>> start
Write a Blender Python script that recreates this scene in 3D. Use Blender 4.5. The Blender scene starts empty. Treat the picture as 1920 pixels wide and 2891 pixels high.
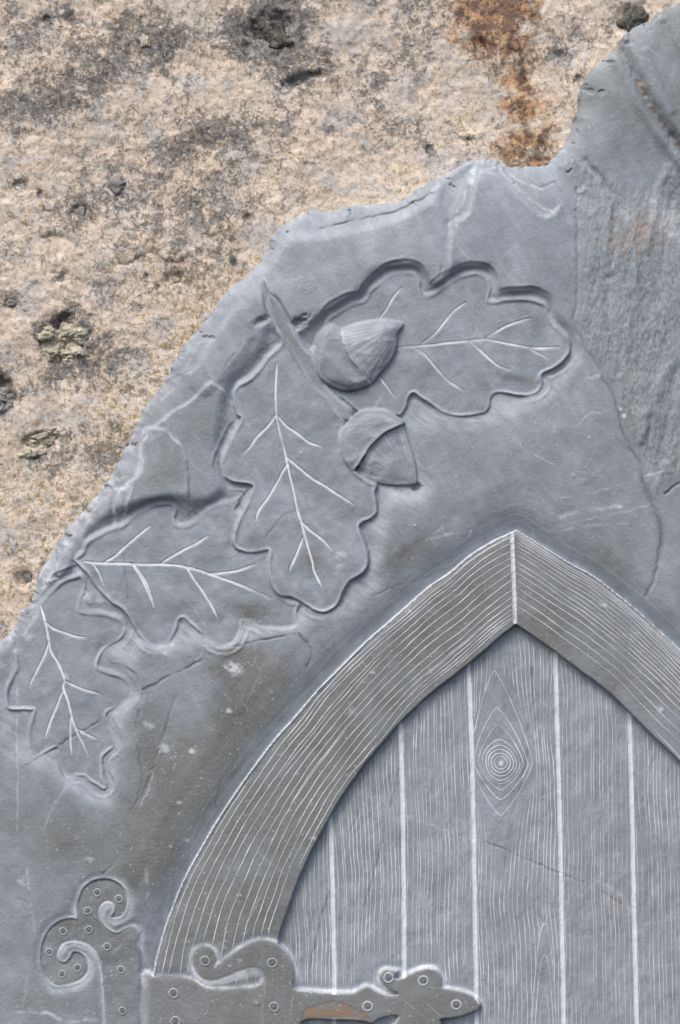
import bpy, bmesh, math, random
import numpy as np
from mathutils import Vector, noise as mnoise

random.seed(4)
SC = bpy.context.scene
COL = SC.collection
S = 0.00025            # one unit of the drawing grid, in metres
CX, CY = 960.0, 1445.5

# ------------------------------------------------------------------ camera, sky, sun, exposure
cam_data = bpy.data.cameras.new('camera')
cam = bpy.data.objects.new('camera', cam_data); COL.objects.link(cam)
DIST = 2.2
cam.location = (0, -DIST, 0)
cam.rotation_euler = (math.radians(90), 0, 0)
cam_data.sensor_fit = 'VERTICAL'; cam_data.sensor_height = 24.0; cam_data.sensor_width = 24.0
cam_data.lens = 24.0 * (DIST - 0.003) / (2891 * S)
cam_data.clip_start = 0.05; cam_data.clip_end = 100
SC.camera = cam

SUN_EL, SUN_AZ = math.radians(56), math.radians(214)     # azimuth, clockwise from +Y
world = bpy.data.worlds.new('World'); SC.world = world; world.use_nodes = True
wn = world.node_tree
bg = wn.nodes['Background']
sky = wn.nodes.new('ShaderNodeTexSky'); sky.sky_type = 'NISHITA'; sky.sun_disc = False
sky.sun_elevation = SUN_EL; sky.sun_rotation = SUN_AZ
sky.air_density = 1.0; sky.dust_density = 4.0; sky.ozone_density = 1.0
wn.links.new(sky.outputs[0], bg.inputs[0]); bg.inputs[1].default_value = 0.135
sd = bpy.data.lights.new('sun', 'SUN'); sd.energy = 1.2; sd.angle = math.radians(26); sd.color = (1.0, 0.955, 0.89)
so = bpy.data.objects.new('sun', sd); COL.objects.link(so)
d = Vector((math.sin(SUN_AZ) * math.cos(SUN_EL), math.cos(SUN_AZ) * math.cos(SUN_EL), math.sin(SUN_EL)))
so.rotation_euler = d.to_track_quat('Z', 'Y').to_euler()
so.location = d * 3
SC.view_settings.view_transform = 'Standard'; SC.view_settings.look = 'None'
SC.view_settings.gamma = 1.0; SC.view_settings.use_curve_mapping = False
SC.view_settings.exposure = 0.70
SC.render.engine = 'CYCLES'

# ------------------------------------------------------------------ noise and fields
RNG = np.random.RandomState(11)
TAB = RNG.rand(512, 512).astype(np.float32)
def vnoise(x, y, seed=0):
    x = x + seed * 37.3; y = y + seed * 91.7
    xi = np.floor(x).astype(np.int64); yi = np.floor(y).astype(np.int64)
    fx = (x - xi).astype(np.float32); fy = (y - yi).astype(np.float32)
    fx = fx * fx * fx * (fx * (fx * 6 - 15) + 10); fy = fy * fy * fy * (fy * (fy * 6 - 15) + 10)
    x0 = xi & 511; x1 = (xi + 1) & 511; y0 = yi & 511; y1 = (yi + 1) & 511
    a = TAB[y0, x0]; b = TAB[y0, x1]; c = TAB[y1, x0]; e = TAB[y1, x1]
    return (a + (b - a) * fx) * (1 - fy) + (c + (e - c) * fx) * fy - 0.5
def fbm(x, y, scale, oct=4, seed=0, ax=1.0, ay=1.0, ang=0.0):
    if ang:
        c, s = math.cos(ang), math.sin(ang)
        x, y = x * c + y * s, -x * s + y * c
    x = x / (scale * ax); y = y / (scale * ay)
    r = 0; a = 1.0; t = 0
    for k in range(oct):
        r = r + a * vnoise(x * 2 ** k, y * 2 ** k, seed + k * 3); t += a; a *= 0.5
    return r / t * 2
def sstep(a, b, x):
    t = np.clip((x - a) / (b - a), 0, 1)
    return t * t * (3 - 2 * t)

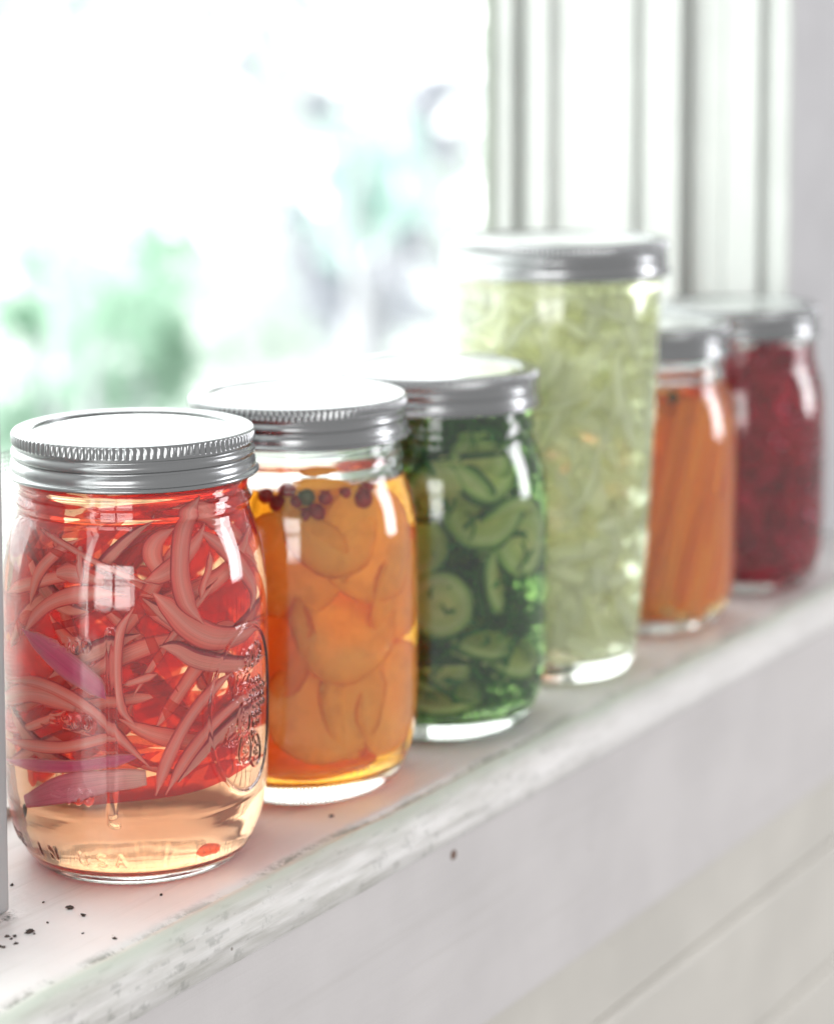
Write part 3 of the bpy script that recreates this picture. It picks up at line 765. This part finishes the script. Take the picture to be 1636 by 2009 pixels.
>> end
WHAT TO PRODUCE ::
Exactly as written, please give again the lines from the beginning of the listing through the line containing "SC.camera = cam", inclusive, without any pictures.

FINISHED EXERCISE ::
Write a Blender Python script that recreates this scene in 3D. Use Blender 4.5. The Blender scene starts empty. Treat the picture as 1920 pixels wide and 2891 pixels high.
import bpy, bmesh, math, random
import numpy as np
from mathutils import Vector, noise as mnoise

random.seed(4)
SC = bpy.context.scene
COL = SC.collection
S = 0.00025            # one unit of the drawing grid, in metres
CX, CY = 960.0, 1445.5

# ------------------------------------------------------------------ camera, sky, sun, exposure
cam_data = bpy.data.cameras.new('camera')
cam = bpy.data.objects.new('camera', cam_data); COL.objects.link(cam)
DIST = 2.2
cam.location = (0, -DIST, 0)
cam.rotation_euler = (math.radians(90), 0, 0)
cam_data.sensor_fit = 'VERTICAL'; cam_data.sensor_height = 24.0; cam_data.sensor_width = 24.0
cam_data.lens = 24.0 * (DIST - 0.003) / (2891 * S)
cam_data.clip_start = 0.05; cam_data.clip_end = 100
SC.camera = cam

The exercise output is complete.